**What is expected**
A faithful transcription of all the data is required.

++++ Source material ++++

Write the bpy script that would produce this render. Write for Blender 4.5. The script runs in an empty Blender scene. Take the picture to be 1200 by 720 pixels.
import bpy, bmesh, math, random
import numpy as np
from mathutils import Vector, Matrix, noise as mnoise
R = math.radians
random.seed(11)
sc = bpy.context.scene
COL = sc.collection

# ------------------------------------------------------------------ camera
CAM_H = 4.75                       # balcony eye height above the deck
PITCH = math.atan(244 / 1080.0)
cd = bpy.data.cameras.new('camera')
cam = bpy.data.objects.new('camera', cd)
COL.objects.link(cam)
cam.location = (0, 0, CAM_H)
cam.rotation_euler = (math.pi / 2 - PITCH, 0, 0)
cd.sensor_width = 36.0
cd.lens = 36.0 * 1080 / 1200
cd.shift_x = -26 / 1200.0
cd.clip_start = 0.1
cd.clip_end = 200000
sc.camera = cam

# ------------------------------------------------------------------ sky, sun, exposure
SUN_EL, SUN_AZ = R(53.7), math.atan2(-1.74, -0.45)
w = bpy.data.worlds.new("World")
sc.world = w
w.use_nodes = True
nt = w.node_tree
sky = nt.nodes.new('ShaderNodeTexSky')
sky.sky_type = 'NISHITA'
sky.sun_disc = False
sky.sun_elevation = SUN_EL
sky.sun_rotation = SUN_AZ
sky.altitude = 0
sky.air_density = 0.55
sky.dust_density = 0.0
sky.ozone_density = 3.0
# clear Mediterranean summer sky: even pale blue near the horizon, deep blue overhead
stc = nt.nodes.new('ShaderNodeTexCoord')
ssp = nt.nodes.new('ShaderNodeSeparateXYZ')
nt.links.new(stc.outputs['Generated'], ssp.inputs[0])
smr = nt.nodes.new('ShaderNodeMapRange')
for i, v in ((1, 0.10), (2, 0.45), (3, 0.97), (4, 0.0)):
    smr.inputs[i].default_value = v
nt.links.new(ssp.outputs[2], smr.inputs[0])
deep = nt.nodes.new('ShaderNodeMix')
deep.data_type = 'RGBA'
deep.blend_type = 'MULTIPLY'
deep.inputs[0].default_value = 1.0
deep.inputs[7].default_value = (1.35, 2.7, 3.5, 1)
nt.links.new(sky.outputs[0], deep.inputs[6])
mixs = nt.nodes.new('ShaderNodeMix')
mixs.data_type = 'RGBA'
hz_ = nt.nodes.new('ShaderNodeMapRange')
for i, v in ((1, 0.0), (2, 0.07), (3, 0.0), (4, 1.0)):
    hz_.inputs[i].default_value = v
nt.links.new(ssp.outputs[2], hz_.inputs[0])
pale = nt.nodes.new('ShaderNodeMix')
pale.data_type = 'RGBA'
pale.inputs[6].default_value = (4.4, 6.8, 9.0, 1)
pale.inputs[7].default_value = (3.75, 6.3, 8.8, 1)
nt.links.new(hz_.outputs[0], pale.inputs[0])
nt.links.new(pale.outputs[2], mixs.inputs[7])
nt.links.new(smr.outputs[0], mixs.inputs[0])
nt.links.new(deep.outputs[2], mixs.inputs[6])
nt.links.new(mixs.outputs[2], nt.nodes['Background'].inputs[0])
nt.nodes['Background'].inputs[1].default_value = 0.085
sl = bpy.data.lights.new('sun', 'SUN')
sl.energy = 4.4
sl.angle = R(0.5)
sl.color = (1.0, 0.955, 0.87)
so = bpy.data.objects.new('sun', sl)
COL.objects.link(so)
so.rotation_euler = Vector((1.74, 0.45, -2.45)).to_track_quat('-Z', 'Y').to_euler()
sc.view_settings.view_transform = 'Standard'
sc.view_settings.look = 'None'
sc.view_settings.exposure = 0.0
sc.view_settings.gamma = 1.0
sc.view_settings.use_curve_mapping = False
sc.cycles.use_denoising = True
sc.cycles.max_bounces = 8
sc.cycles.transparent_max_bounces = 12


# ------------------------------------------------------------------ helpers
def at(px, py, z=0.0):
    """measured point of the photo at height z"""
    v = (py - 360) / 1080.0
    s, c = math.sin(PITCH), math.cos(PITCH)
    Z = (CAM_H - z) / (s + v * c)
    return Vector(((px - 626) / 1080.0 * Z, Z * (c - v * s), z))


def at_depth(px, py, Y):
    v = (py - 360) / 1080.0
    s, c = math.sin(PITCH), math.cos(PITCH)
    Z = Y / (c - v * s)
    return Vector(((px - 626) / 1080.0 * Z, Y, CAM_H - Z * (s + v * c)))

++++

**Response to this exercise**
Write the bpy script that would produce this render. Write for Blender 4.5. The script runs in an empty Blender scene. Take the picture to be 1200 by 720 pixels.
import bpy, bmesh, math, random
import numpy as np
from mathutils import Vector, Matrix, noise as mnoise
R = math.radians
random.seed(11)
sc = bpy.context.scene
COL = sc.collection

# ------------------------------------------------------------------ camera
CAM_H = 4.75                       # balcony eye height above the deck
PITCH = math.atan(244 / 1080.0)
cd = bpy.data.cameras.new('camera')
cam = bpy.data.objects.new('camera', cd)
COL.objects.link(cam)
cam.location = (0, 0, CAM_H)
cam.rotation_euler = (math.pi / 2 - PITCH, 0, 0)
cd.sensor_width = 36.0
cd.lens = 36.0 * 1080 / 1200
cd.shift_x = -26 / 1200.0
cd.clip_start = 0.1
cd.clip_end = 200000
sc.camera = cam

# ------------------------------------------------------------------ sky, sun, exposure
SUN_EL, SUN_AZ = R(53.7), math.atan2(-1.74, -0.45)
w = bpy.data.worlds.new("World")
sc.world = w
w.use_nodes = True
nt = w.node_tree
sky = nt.nodes.new('ShaderNodeTexSky')
sky.sky_type = 'NISHITA'
sky.sun_disc = False
sky.sun_elevation = SUN_EL
sky.sun_rotation = SUN_AZ
sky.altitude = 0
sky.air_density = 0.55
sky.dust_density = 0.0
sky.ozone_density = 3.0
# clear Mediterranean summer sky: even pale blue near the horizon, deep blue overhead
stc = nt.nodes.new('ShaderNodeTexCoord')
ssp = nt.nodes.new('ShaderNodeSeparateXYZ')
nt.links.new(stc.outputs['Generated'], ssp.inputs[0])
smr = nt.nodes.new('ShaderNodeMapRange')
for i, v in ((1, 0.10), (2, 0.45), (3, 0.97), (4, 0.0)):
    smr.inputs[i].default_value = v
nt.links.new(ssp.outputs[2], smr.inputs[0])
deep = nt.nodes.new('ShaderNodeMix')
deep.data_type = 'RGBA'
deep.blend_type = 'MULTIPLY'
deep.inputs[0].default_value = 1.0
deep.inputs[7].default_value = (1.35, 2.7, 3.5, 1)
nt.links.new(sky.outputs[0], deep.inputs[6])
mixs = nt.nodes.new('ShaderNodeMix')
mixs.data_type = 'RGBA'
hz_ = nt.nodes.new('ShaderNodeMapRange')
for i, v in ((1, 0.0), (2, 0.07), (3, 0.0), (4, 1.0)):
    hz_.inputs[i].default_value = v
nt.links.new(ssp.outputs[2], hz_.inputs[0])
pale = nt.nodes.new('ShaderNodeMix')
pale.data_type = 'RGBA'
pale.inputs[6].default_value = (4.4, 6.8, 9.0, 1)
pale.inputs[7].default_value = (3.75, 6.3, 8.8, 1)
nt.links.new(hz_.outputs[0], pale.inputs[0])
nt.links.new(pale.outputs[2], mixs.inputs[7])
nt.links.new(smr.outputs[0], mixs.inputs[0])
nt.links.new(deep.outputs[2], mixs.inputs[6])
nt.links.new(mixs.outputs[2], nt.nodes['Background'].inputs[0])
nt.nodes['Background'].inputs[1].default_value = 0.085
sl = bpy.data.lights.new('sun', 'SUN')
sl.energy = 4.4
sl.angle = R(0.5)
sl.color = (1.0, 0.955, 0.87)
so = bpy.data.objects.new('sun', sl)
COL.objects.link(so)
so.rotation_euler = Vector((1.74, 0.45, -2.45)).to_track_quat('-Z', 'Y').to_euler()
sc.view_settings.view_transform = 'Standard'
sc.view_settings.look = 'None'
sc.view_settings.exposure = 0.0
sc.view_settings.gamma = 1.0
sc.view_settings.use_curve_mapping = False
sc.cycles.use_denoising = True
sc.cycles.max_bounces = 8
sc.cycles.transparent_max_bounces = 12


# ------------------------------------------------------------------ helpers
def at(px, py, z=0.0):
    """measured point of the photo at height z"""
    v = (py - 360) / 1080.0
    s, c = math.sin(PITCH), math.cos(PITCH)
    Z = (CAM_H - z) / (s + v * c)
    return Vector(((px - 626) / 1080.0 * Z, Z * (c - v * s), z))


def at_depth(px, py, Y):
    v = (py - 360) / 1080.0
    s, c = math.sin(PITCH), math.cos(PITCH)
    Z = Y / (c - v * s)
    return Vector(((px - 626) / 1080.0 * Z, Y, CAM_H - Z * (s + v * c)))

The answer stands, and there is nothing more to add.